Açken Sen, Sen Değilsin
Sosyal Medya'da, Doğan Cüceloğlu'nun, bir hanımefendi ile sohbeti esnasında, kişinin bahsettiği ve ilişki kuracağı partneri daha iyi tanımak için dört temel kuralı anlattığı bir diyalog gözüme çarptı.
Okuduğumda aklıma, sloganı "açken sen, sen değilsin" olan ve zamanında çok ses getiren bir reklam geldi.
Doğruluğunu teyit etmesem de kendimden bir şeyler katarak sizinle paylaşmak istedim.
Hanımefendinin görüşüne göre, aday partnerin aşağıdaki dört durum içinde olduğunda sergileyeceği his ve davranışları bir ilişkinin geleceğinde çok önemli yer kaplıyor.
Aç olduğunda,
Yorgun olduğunda,
Öfkeli olduğunda,
Kendini yalnız hissettiğinde.
Tabii ki sadece bu dört konu, bir ilişkinin süreğenliği için yetmez. Ancak yine de bu dört başlık, ilişki sağlığı için çok kıymetli.
Tabii öncesinde, bireysel ruh sağlığı için kıymetli.

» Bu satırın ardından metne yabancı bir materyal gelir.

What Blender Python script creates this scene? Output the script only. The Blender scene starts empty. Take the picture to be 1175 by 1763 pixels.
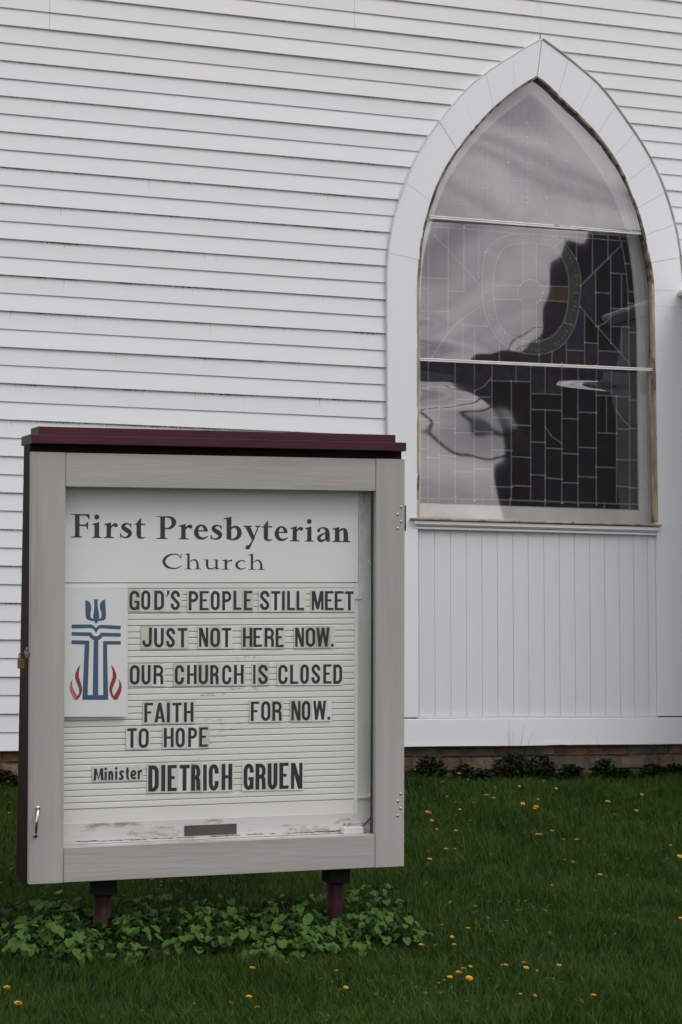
import bpy, bmesh, math
import numpy as np
from mathutils import Vector, Matrix
from mathutils.geometry import tessellate_polygon, delaunay_2d_cdt
sc=bpy.context.scene
# ---------------------------------------------------------------- camera, world, sun, exposure
CAM=[[0.942932,-0.332984,0.000786],[-0.027587,-0.075767,0.996744],[0.33184,0.939884,0.080629]]
cd=bpy.data.cameras.new('camera'); cam=bpy.data.objects.new('camera',cd); sc.collection.objects.link(cam); sc.camera=cam
mw=Matrix.Identity(4)
for i in range(3):
    mw[i][0]=CAM[0][i]; mw[i][1]=CAM[1][i]; mw[i][2]=-CAM[2][i]
mw.translation=(0,0,1.5); cam.matrix_world=mw
cd.sensor_fit='VERTICAL'; cd.sensor_height=22.3; cd.sensor_width=14.86; cd.lens=3600/1763*22.3
cd.clip_start=.1; cd.clip_end=2000
cd.dof.use_dof=True; cd.dof.focus_distance=8.75; cd.dof.aperture_fstop=7.1
SUN_EL,SUN_AZ=math.radians(52),math.radians(148)
w=bpy.data.worlds.new('World'); sc.world=w; w.use_nodes=True; wn=w.node_tree; bg=wn.nodes['Background']
sky=wn.nodes.new('ShaderNodeTexSky'); sky.sky_type='NISHITA'; sky.sun_disc=False; sky.sun_elevation=SUN_EL; sky.sun_rotation=math.radians(148); sky.dust_density=3; sky.ozone_density=1
hs=wn.nodes.new('ShaderNodeHueSaturation'); hs.inputs['Saturation'].default_value=.25; wn.links.new(sky.outputs[0],hs.inputs['Color'])
tcw=wn.nodes.new('ShaderNodeTexCoord'); mpw=wn.nodes.new('ShaderNodeMapping'); mpw.inputs['Scale'].default_value=(3.2,3.2,15); wn.links.new(tcw.outputs['Generated'],mpw.inputs[0])
nz=wn.nodes.new('ShaderNodeTexNoise'); nz.inputs['Scale'].default_value=2.2; nz.inputs['Detail'].default_value=5; wn.links.new(mpw.outputs[0],nz.inputs['Vector'])
rp=wn.nodes.new('ShaderNodeValToRGB'); rp.color_ramp.elements[0].position=.35; rp.color_ramp.elements[0].color=(4.3,4.2,5.0,1); rp.color_ramp.elements[1].position=.68; rp.color_ramp.elements[1].color=(12.5,12.2,12.0,1); wn.links.new(nz.outputs['Fac'],rp.inputs[0])
mx=wn.nodes.new('ShaderNodeMix'); mx.data_type='RGBA'; mx.inputs[0].default_value=.8; wn.links.new(hs.outputs[0],mx.inputs[6]); wn.links.new(rp.outputs[0],mx.inputs[7])
wn.links.new(mx.outputs[2],bg.inputs[0]); bg.inputs[1].default_value=.12
sl_=bpy.data.lights.new('sun','SUN'); sl_.energy=.9; sl_.angle=math.radians(35); sl_.color=(1,.97,.93); so_=bpy.data.objects.new('sun',sl_); sc.collection.objects.link(so_)
sd=Vector((math.sin(SUN_AZ)*math.cos(SUN_EL),math.cos(SUN_AZ)*math.cos(SUN_EL),math.sin(SUN_EL))); so_.rotation_euler=sd.to_track_quat('Z','Y').to_euler()
sc.view_settings.view_transform='Standard'; sc.view_settings.look='None'; sc.view_settings.gamma=1; sc.view_settings.exposure=.15; sc.view_settings.use_curve_mapping=False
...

İlk iki madde, birbiri ile benzer dışavurumları içeriyor. Açık ve yorgunluk öyle bir şey ki, olgun olmayan karakterlerde tahammülsüzlük ve bencilliği ön plana çıkartıyor.
(Tabii burada, diyabet sorunu olan kişilerden bahsetmiyorum.)
Fizyolojik değişimler, ruh diline yansıyor ve kişi direkt üçüncü maddede bulunan öfkeli hale geçiş yapıyor.
Bu tür insanlar öfkelerini de yönetemedikleri için aç veya yorgun olmasalar dahi bu bencil ve sabırsız karakterleri, öfkeliyken de su yüzüne çıkıyor.
Tüm bunların yanında, yalnız kalan veya kendini yalnız hisseden olgun bireyler bundan keyif almak ve yapıcı bir hale getirmek için kaliteli zaman aktiviteleri, dinlenme, okuma, izleme gibi bir takım şeyler yapıyor ve tüm olgunluğu ile bir kabullenme içinde oluyorlar.
Ama diğer yandan, benzeri durumda kalan bireyler ise bu yalnızlıklarını başkalarının suçuymuş gibi algılıyor ve öfkeleniyorlar.
Öfkenin ne tür şeyler yaptığını hepimiz biliyoruz.
Bu sarmaldan çıkmak mümkün.
Gün içinde açlık dürtüsünü bastıracak bir beslenme şekli geliştirilebilir, dinlenmek ve yenilenmek için molalar verilebilir, sosyalleşerek, hobiler elde ederek veya kendisi ile barışmayı seçerek yalnız kaldığında bu durumu yönetebilir ve en önemlisi, sakin ve dingin kalabilecek bu adımlar ile birlikte öfkesini yönetmek adına, en azından bedensel ve ruhsal olarak gereken ilk üç maddeyi tamamlamış olur.